Back home, Modesta’s children survived in a land of maras or marabuntas – gangs that originated in the U.S. but were sent back to Central America in a mass deportation of violent criminals. Marabuntas are the carnivorous ants of Central America that destroy all life in their path. In the Guatemalan villages, the mara gangs are feared by local government officials and act with impunity, going so far as to forcibly recruit boys. Modesta’s concern: Gangs spreading out from Cuilco would ensnare her son and other boys.

She feared for her girls, too. Central American experts say many are either forced into gang-controlled prostitution rings or enter the street life voluntarily as their only means to help support their families.

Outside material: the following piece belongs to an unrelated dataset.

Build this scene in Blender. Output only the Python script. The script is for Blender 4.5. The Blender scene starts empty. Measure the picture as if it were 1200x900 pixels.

“I was afraid for them to stay,” Modesta said. “I was afraid for them to come here.” [More here.]

 Congress Punts Because ‘It’s Complicated’ 

Just a few weeks ago when the media villagers were focused on the child refugees, Congressional Republicans, who have been using every excuse possible to avoid immigration reform, were scurrying about in an attempt change the law and enable speedy deportation of the children.

Arizona Senators John McCain and Jeff Flake and Rep. Matt Salmon were in the forefront of the “Deportation Now!” movement. Flake told the Arizona Daily Star that the children “complicated” the situation and that their presence would most likely slow down immigration talks.

Oh, yeah, blame years of Republican non-action on desperate children who are fighting for their lives. Flake, McCain, Salmon, and the rest of the greedy bigots who want to turn a blind eye toward these child refugees: You are sentencing children to death to save your sorry political careers. You should be ashamed of yourselves. 

All I gotta say is: Karma’s a bitch.